ただし、長期的には大きな影響があるでしょう。たとえば、日本人が安心して経済活動に専念できるのはアメリカによって平和が保証されているからです。こういう面を認識していない日本人があまりにも多く、アメリカに従属的立場を取ると言って政府を非難する人が多いのは残念に思います。

韓国の場合は、一応、アメリカも日本も約束を守る国ですので、韓国の防衛に責任はもつでしょう。
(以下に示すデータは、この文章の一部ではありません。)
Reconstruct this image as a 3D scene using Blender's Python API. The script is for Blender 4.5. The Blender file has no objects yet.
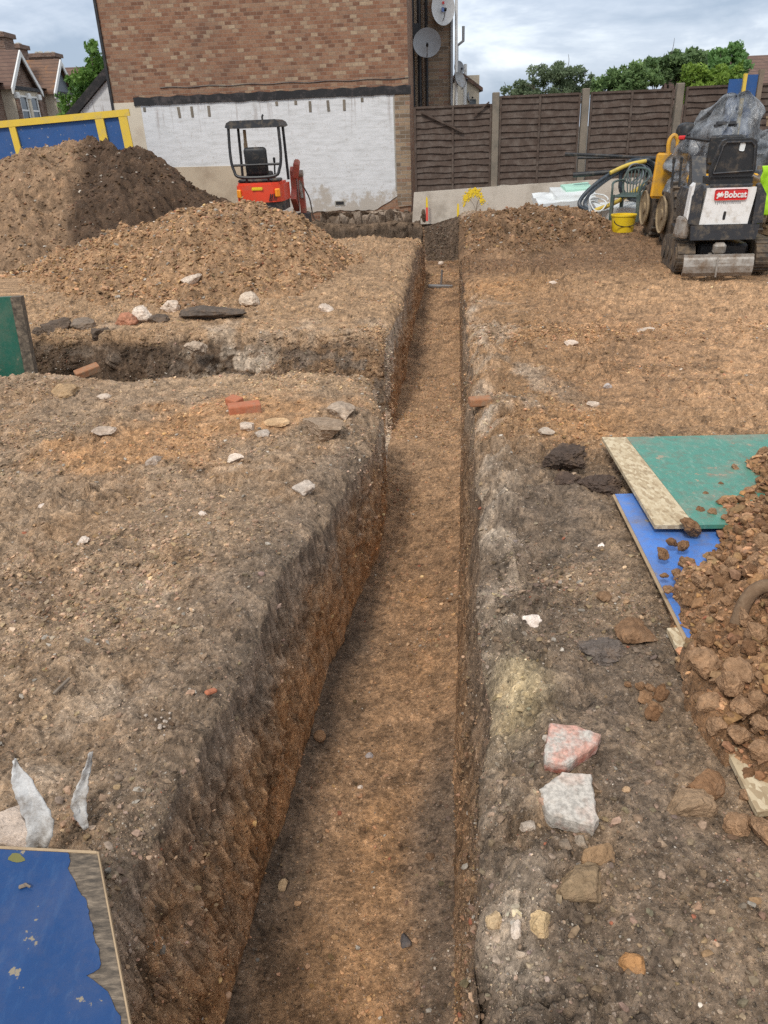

しかし、万が一、敵国からの攻撃によって韓国が被害を受ける状態に陥った場合、日米は介入した場合の損得勘定を計算にいれて、介入をするだけの話です。

今までは、人道的な配慮で、損得勘定抜きにして、介入したでしょう。しかし、今後は、損失が大きい場合は見捨てるという選択肢が出てくるのです。

いかにアホな決定をしたのかがおわかりになるでしょう。

つまり自分の家が火災で焼けるリスクを気にしながら、お仕事に精を出すことができないのと同様に、敵国からの攻撃を気にしながらも、経済活動に専念ができるのか、といえば、できる訳がないのです。

つまり長期的な視点からみれば韓国経済の没落というのが始まったことだけは確実に言えると思います。

また、日本への影響は相互に依存している経済ですので、日本も韓国の落ち込みをモロにかぶることになるでしょう。

つまり、今回の決定は日本にも、アメリカにも、そして韓国にも何のメリットもないことなのです。まさしく常軌を逸した行動になるのです。

韓国側の言い分は特に記しません。日本の韓国への措置は出口が見えるものですが、韓国の日本やアメリカへの措置は出口をどうやって行うかの考察が全くないようにしか思えません。

ここまで日本の国民感情を無視した決定をすれば、その影響がどう出るかの考察がさっぱりできていないような感じがします。

その場しのぎのトチ狂った決定としか言いようがないのです。